Opinion
July 6, 1987
Appeal from the Supreme Court, Nassau County (Christ, J.).
Ordered that the order, as amended, is reversed insofar as appealed from, with one bill of costs, and that branch of the plaintiffs' motion which was for a preliminary injunction is denied.
It is well settled that a party seeking a preliminary injunction has the burden of establishing "`(1) a likelihood of ultimate success on the merits; (2) irreparable injury absent the granting of the preliminary injunction; and (3) that a balancing of equities favors [the movant's] position'" (see, Zurich Depository Corp. v.
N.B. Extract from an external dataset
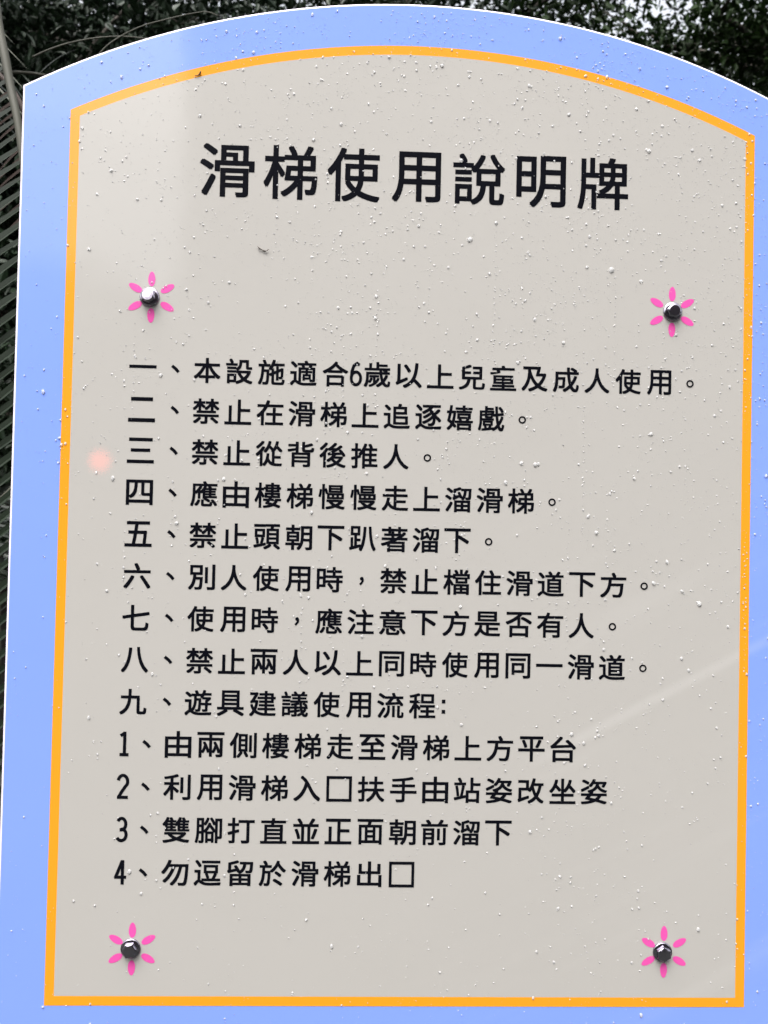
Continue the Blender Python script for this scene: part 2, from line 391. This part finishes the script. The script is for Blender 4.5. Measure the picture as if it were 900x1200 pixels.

Gilenson, 121 A.D.2d 443, 444). Furthermore, a preliminary injunction enforcing a restrictive covenant against a former employee will only be granted where "`the right is plain from the undisputed facts. If the right depends upon an issue which can only be decided upon a trial, the injunction cannot be granted'" (Family Affair Haircutters v Detling, 110 A.D.2d 745, 747, quoting from Jaymar's, Inc. v Schwartz, 37 Misc.2d 314, 316).
The record before us establishes that the plaintiff has failed to make the requisite evidentiary showing to entitle it to the remedy of a preliminary injunction. Thompson, J.P., Bracken, Brown and Eiber, JJ., concur.